Mais la passion l’emporte sur la liberté. Aleko tue, par jalousie, Zemfira et son amant, et finit par être chassé du clan par le père de la belle, qui lui reproche son individualisme et son incapacité à comprendre les Tsiganes :
« Aimer, pour toi c’est amertume et douleur. Aimer, c’est un jeu pour un cœur de femme. Regarde : sous cette voûte là-haut, la lune erre en liberté. À toute la nature, tour à tour, elle verse sa lumière. […] Loin de nous, homme orgueilleux ! Nous sommes des sauvages qui n’avons pas de lois. Chez nous point de bourreaux, point de supplices ; nous ne demandons aux coupables ni leur sang ni leurs larmes. Mais nous ne vivons pas avec un assassin. Tu es libre, vis seul. Ta voix nous ferait peur. Nous sommes des gens timides et doux ; toi, tu es cruel et hardi. Séparons-nous. Adieu ; que la paix soit avec toi ! »
Don José n’aura pas plus de chance avec Carmen, pour la simple raison qu’il n’est pas bohémien :
« Sais-tu, mon fils, que je crois que je t’aime un peu ? admet Carmen Mais cela ne peut durer. Chien et loup ne font pas longtemps bon ménage. Peut-être que, si tu prenais la loi d’Égypte, j’aimerais à devenir ta
romi. » À l’instar d’Aleko, il est dans l’incapacité de comprendre l’importance de la liberté pour les Bohémiens : « Pour les gens de sa race, dit-il, généralisant l’attitude de Carmen, la liberté est tout, et ils mettraient le feu à une ville pour s’épargner un jour de prison. »
Le narrateur de l’histoire de Zemfira et celui de Carmen ne sont pas non plus sans intérêt. Celui de Mérimée, frère jumeau de l’auteur, se trouve en voyage d’études en Espagne. Il rencontre Don José par le plus grand des hasards, mais le hasard fait bien les choses pour les écrivains : « J’étais bien aise de savoir ce que c’est qu’un brigand.
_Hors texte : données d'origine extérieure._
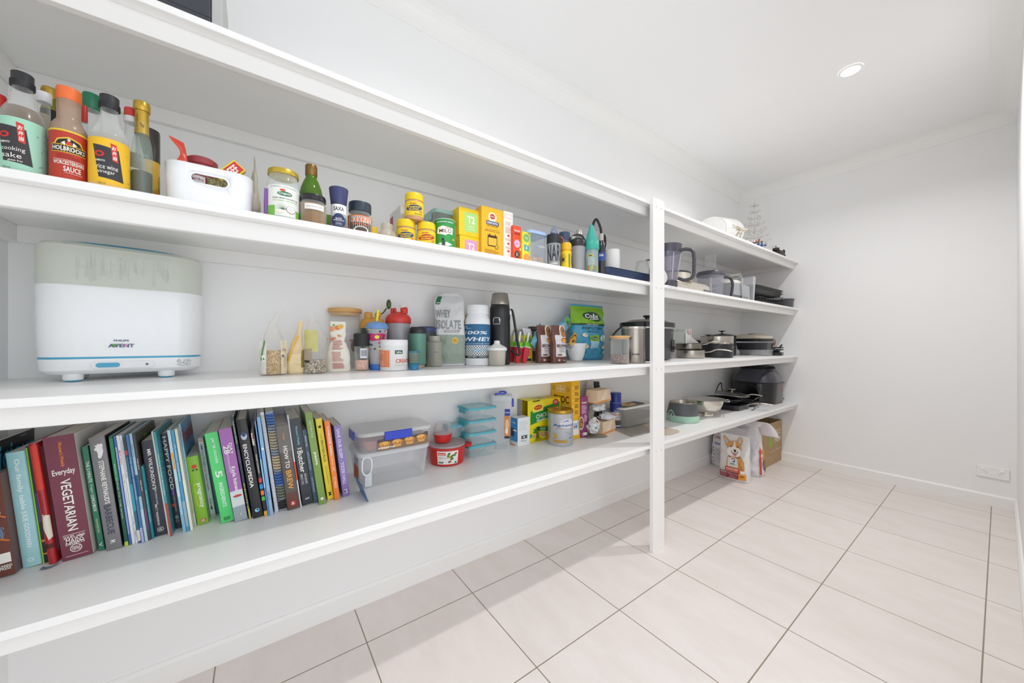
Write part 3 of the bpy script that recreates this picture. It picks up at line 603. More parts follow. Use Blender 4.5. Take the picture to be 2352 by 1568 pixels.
class Bag:
    "lv: (height fraction, half width, half depth, ox, oy, twist)"
    def __init__(s, lv, h, seed=0, cr=.002, p=2.4, cs=35, seg=56):
        s.lv, s.h, s.seed, s.cr, s.p, s.cs, s.seg = [tuple(x)+(0,)*(6-len(x)) for x in lv], h, seed, cr, p, cs, seg
    def L(s, q):
        for a, b in zip(s.lv, s.lv[1:]):
            if a[0] <= q <= b[0]:
                k = (q-a[0])/(b[0]-a[0]); k = k if abs(b[0]-a[0]) < .05 else (k*.5+sm(k)*.5); return [a[i]+(b[i]-a[i])*k for i in range(6)]
        return list(s.lv[-1] if q > .5 else s.lv[0])
    def fin(s, x, y, q, L):
        c, n = math.cos(L[5]), math.sin(L[5]); z = q*s.h
        x, y = x*c-y*n+L[3], x*n+y*c+L[4]
        k = min(1, q*9)*(.35+.65*min(1, (1-q)*6))*s.cr
        v = noise.noise_vector(Vector((x*s.cs, y*s.cs+s.seed*7.3, z*s.cs)))+.5*noise.noise_vector(Vector((x*s.cs*2.3, y*s.cs*2.3+s.seed, z*s.cs*2.3)))
        return (x+v.x*k, y+v.y*k*1.6, max(0.0003, z+v.z*k*.4))
    def pt(s, th, q):
        L = s.L(q); c, n = math.cos(th), math.sin(th); e = 2/s.p
        return s.fin(L[1]*math.copysign(abs(c)**e, c), L[2]*math.copysign(abs(n)**e, n), q, L)
    def body(s, m, mat, n=44, q0=0, q1=1, cap=(1, 1)):
        rings = [[s.pt(2*math.pi*k/s.seg, q0+(q1-q0)*i/n) for k in range(s.seg)] for i in range(n+1)]
        return m.loft(rings, mat, True, cap, True)
    def map(s, back=False):
        def f(x, z, e):
            q = max(0, min(1, z/s.h)); L = s.L(q); u = max(-.999, min(.999, x/max(L[1], 1e-4)))
            y = -(L[2]*(1-abs(u)**s.p)**(1/s.p)+e*2.2+.0003)
            return s.fin(x, -y if back else y, q, L)
        return f
    def D(s, m, step=.0045, back=False): return D(m, s.map(back), step=step, e0=.0005, de=.00016, stepy=step*1.5)
def bagthing(name, label, cat, loc, a, bag, mat, draw=None, group=None, back=None, cap=(1, 1), parts=None):
    m = M(); bag.body(m, mat, cap=cap)
    if draw: draw(bag.D(m), bag.h)
    if back: back(bag.D(m, back=True), bag.h)
    if parts:
        t = thing(name, label, cat, loc, a, group); put('bag', m, t); parts(t, bag); return t
    return solo(name, label, cat, loc, m, a, group)
def grid_y(d, x0, y0, x1, y1, col, ny=8): d.grid(x0, y0, x1, y1, P(col) if isinstance(col, str) else col, ny)
def handle_bar(pts, r, mat, flat=.5): return M().tube(pts, r, mat, 10, flat=flat)
def smooth_path(pts, n=8):
    pts = [Vector(p) for p in pts]; out = []
    P_ = [pts[0]*2-pts[1]]+pts+[pts[-1]*2-pts[-2]]
    for i in range(1, len(P_)-2):
        a, b, c, d = P_[i-1:i+3]
        for k in range(n):
            t = k/n; out.append(.5*((2*b)+(c-a)*t+(2*a-5*b+4*c-d)*t*t+(3*b-a-3*c+d)*t**3))
    out.append(pts[-1]); return out
W_ = 'f2f0ea'
SCREW = [(.0, .0), (.9, .0), (1, .02), (1, .95)]
# ------------------------------------------------------------ second highest shelf: sauces and jars
SP = 'bottles and jars crowded at the near end of the second highest shelf'
GLASS = clear('e4eae6', .16, .04); GREENG = C('5a7a1c', .08, alpha=.82)
def near(R_): return .438-R_
def knob_cap(r, z0, z1): return [(r*.97, z0), (r, z0+.003), (r, z0+(z1-z0)*.45), (r*.93, z0+(z1-z0)*.5), (r*.93, z1-.006), (r*.86, z1), (0, z1)]
SAKE = [(.9, 0), (.98, .02), (1, .05), (1, .52), (.97, .57), (.86, .63), (.66, .69), (.52, .74), (.45, .80), (.43, .87), (.47, .885), (.47, .90)]
def obento(bg, l1, l2, l3):
    def f(d, w, h):
        K = '38363a'
        d.poly([(-w*.42, h*.72), (w*.22, h*.62), (w*.36, -h*.62), (-w*.26, -h*.55)], K)
        d.ring(-w*.24, h*.36, w*.125, w*.105, w*.055, 'd8322c'); d.ring(-w*.24, h*.36, w*.125, w*.105, w*.012, 'b02824')
        d.text('OBENTO', -w*.22, h*.1, h*.07, W_, w=w*.24, bold=.03)
        d.text(l1, -w*.05, -h*.13, h*.18, W_, w=w*.50, bold=.0)
        d.text(l2, -w*.08, -h*.34, h*.17, W_, w=w*.42, bold=.0)
        if l3: d.text(l3, w*.0, -h*.52, h*.08, W_, w=w*.30)
        d.poly([(w*.02, h*.84), (w*.17, h*.8), (w*.21, h*.12), (w*.07, h*.16)], 'd23a34')
        for i, ch in enumerate('お弁当'): d.text(ch, w*.105+i*w*.01, h*(.66-.19*i), h*.15, W_, w=w*.1, rot=-.08, bold=.02)
        d.text('250 mL', -w*.18, -h*.78, h*.07, '6c7a6c' if bg != 'f0c02c' else 'a08828', w=w*.2)
        rnd = random.Random(3)
        for i in range(22): d.ell(w*rnd.uniform(.45, .95), h*rnd.uniform(-.9, .8), w*.022, w*.016, '4f8f78' if bg != 'f0c02c' else 'b58a10', 7); d.e -= d.de*.9
    return f
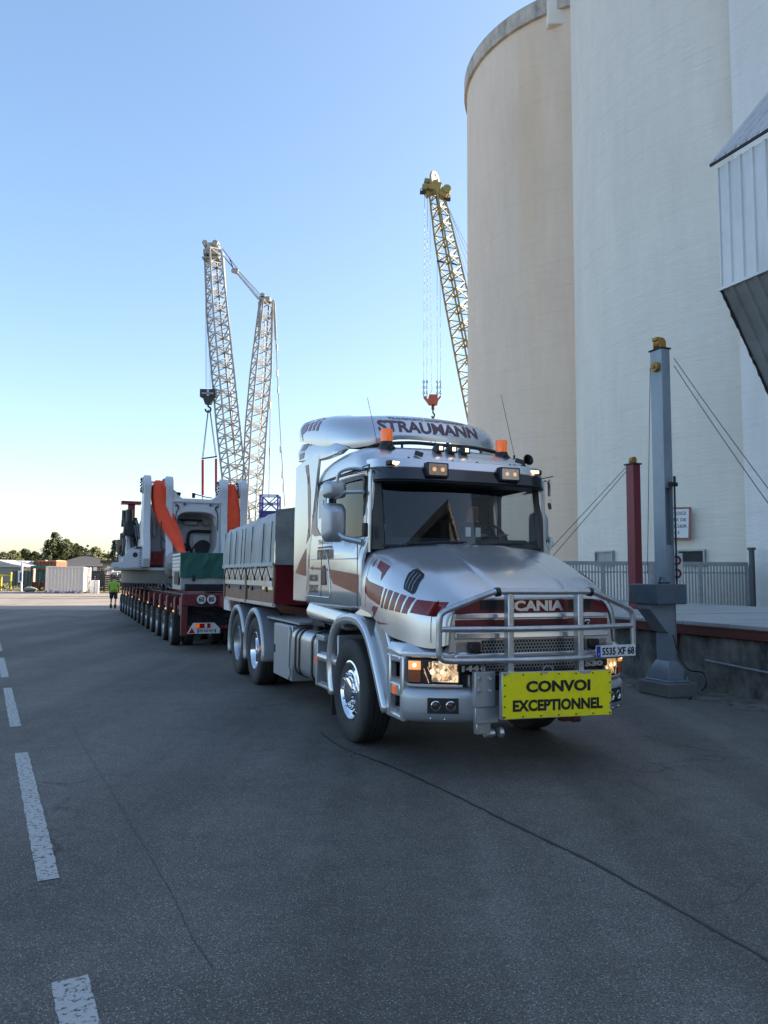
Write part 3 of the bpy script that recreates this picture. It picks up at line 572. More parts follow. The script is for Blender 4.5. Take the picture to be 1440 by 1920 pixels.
# A pillar, black
for s in (-1,1):
    q=MB(); q.loft([[(.27,s*1.05,z0),(.31,s*1.04,z0),(xf,s*.935,z0),(xf-.03,s*.91,z0),(.24,s*.99,z0)] for z0,xf in ((1.98,.42),(2.35,.37),(2.76,.30))],True,True); q.build('pillar',BLACK,tk,ang=60)
    q=MB(); q.tube([(.30,s*1.055,1.95),(.295,s*1.045,2.8)],.022,8); q.build('pillar_strip',SILVER,tk)
# windscreen (curved, raked)
def wsx(y,z): return .50-.16*(z-2.0)-.13*(y/1.0)**2
mb=MB(); ny,nz=16,5
mb.v=[(wsx(-.95+1.9*i/ny,2.0+.76*j/nz),-.95+1.9*i/ny,2.0+.76*j/nz) for j in range(nz+1) for i in range(ny+1)]
mb.f=[(j*(ny+1)+i,j*(ny+1)+i+1,(j+1)*(ny+1)+i+1,(j+1)*(ny+1)+i) for j in range(nz) for i in range(ny)]
ws=mb.build('windscreen',GLS,tk,ang=180)
q=MB(); q.tube([(wsx(y,2.02)+.01,y,2.015) for y in [-.95+.095*i for i in range(21)]],.02,6); q.build('screen_seal',BLACK,ws)
for y0,y1 in ((-.75,-.05),(.0,.72)):
    q=MB(); q.tube([(wsx(y0,2.03)+.04,y0,2.03),(wsx((y0+y1)/2,2.05)+.035,(y0+y1)/2,2.06),(wsx(y1,2.05)+.03,y1,2.07)],.009,6); q.tube([(wsx(y0,2.02)+.05,y0,2.01),(wsx(y0,2.04)+.04,y0+.1,2.06)],.016,6); q.build('wiper',BLACK,tk)
q=MB(); q.bb(.505,.51,-.97,-.89,2.17,2.24); q.box((.508,-.95,2.2),(.002,.07,.07)); 
q=MB(); q.box((wsx(-.95,2.2)-.02,-.93,2.2),(.004,.07,.08)); q.build('sticker',WHITE,ws)
# interior
q=MB(); q.prism([(-.08,1.75),(.0,2.08),(.18,2.12),(.34,2.05),(.36,1.9),(.36,1.6),(-.05,1.6)],-.92,.92); q.build('dashboard',INTER,tk,bevel=.03)
for y in (-.55,.55):
    q=MB(); q.bb(-.75,-.3,y-.24,y+.24,1.5,1.78); q.prism([(-.78,1.7),(-.62,1.7),(-.80,2.42),(-.94,2.42)],y-.22,y+.22); q.bb(-.97,-.83,y-.13,y+.13,2.4,2.62); q.build('seat',INTER,tk,bevel=.04)
q=MB(); q.bb(-1.45,-1.32,-1.0,1.0,1.5,2.8); q.bb(-1.3,.24,-1.0,1.0,2.80,2.85); q.bb(-1.3,-.85,-1.02,-.9,2.05,2.8); q.bb(-1.3,-.85,.9,1.02,2.05,2.8); q.build('headlining',INTER,tk)
q=MB(); M=Matrix.Translation((-.02,.55,2.12))@Matrix.Rotation(R(62),4,'Y')
q.lathe([(.22+.016*math.cos(a),.016*math.sin(a)) for a in [2*PI*k/8 for k in range(9)]],28,M,cap=False)
for a in (90,210,330): q.tube([M@Vector((0,0,0)),M@Vector((.21*math.cos(R(a)),.21*math.sin(R(a)),0))],.014,6)
q.sph(M@Vector((0,0,0)),.05,8,(1,1,.6)); q.build('steering_wheel',BLACK,tk)
for y in (.10,.22):
    q=MB(); q.box((.28,y,2.19),(.02,.055,.10)); q.build('gauge_card',WHITE,tk)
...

On n’en voit pas tous les jours, et il y a un certain charme à se trouver auprès d’un être dangereux, surtout lorsqu’on le sent doux et apprivoisé. […] Sa figure, à la fois noble et farouche, me rappelait le Satan de Milton. »
Qu’il est palpitant pour le bourgeois de fréquenter les mauvais garçons (pas trop méchants tout de même) et les filles de mauvaise vie – ce qui n’empêche pas de servir un petit couplet moralisateur : « Pauvre enfant ! », écrit le narrateur à propos de Carmen : ce sont les Bohémiens « qui sont coupables pour l’avoir élevée ainsi ».
Le ton du narrateur, qui apparaît dans l’Épilogue, est bien différent chez Pouckhine : « C’est là, au milieu de la steppe, sur des retranchements en ruines, que je rencontrai les chariots des Bohémiens [
des Tsiganes dans le texte original], ces paisibles fils de la liberté. » Aucun jugement négatif n’est porté. Seul un constat s’impose : nul n’échappe au destin, nul n’échappe à la tragédie. C’est le lot de tous les humains : « Mais le bonheur ne se trouve pas même parmi vous, enfants pauvres de la nature, et sous vos tentes trouées il y a des rêves qui sont des supplices. Nomades, le désert même n’a pas d’abri contre la douleur ou le crime. Partout les passions, partout l’inexorable destin. »
Le poème de Pouchkine est moins « ornementé » que
Carmen. Il est vrai que la steppe est moins « colorée » que l’Espagne dans la représentation qu’en donne Mérimée – représentation qui frise parfois, vue d’aujourd’hui, le kitsch. Le style de Pouchkine, plus dépouillé (ce dont Mérimée le traducteur s’est plaint à mainte reprise), atteint à la tragédie au sens antique du terme. Quoi qu’il en soit, les deux écrivains ont créé deux grandes légendes féminines, Carmen ayant été encore exaltée par Bizet.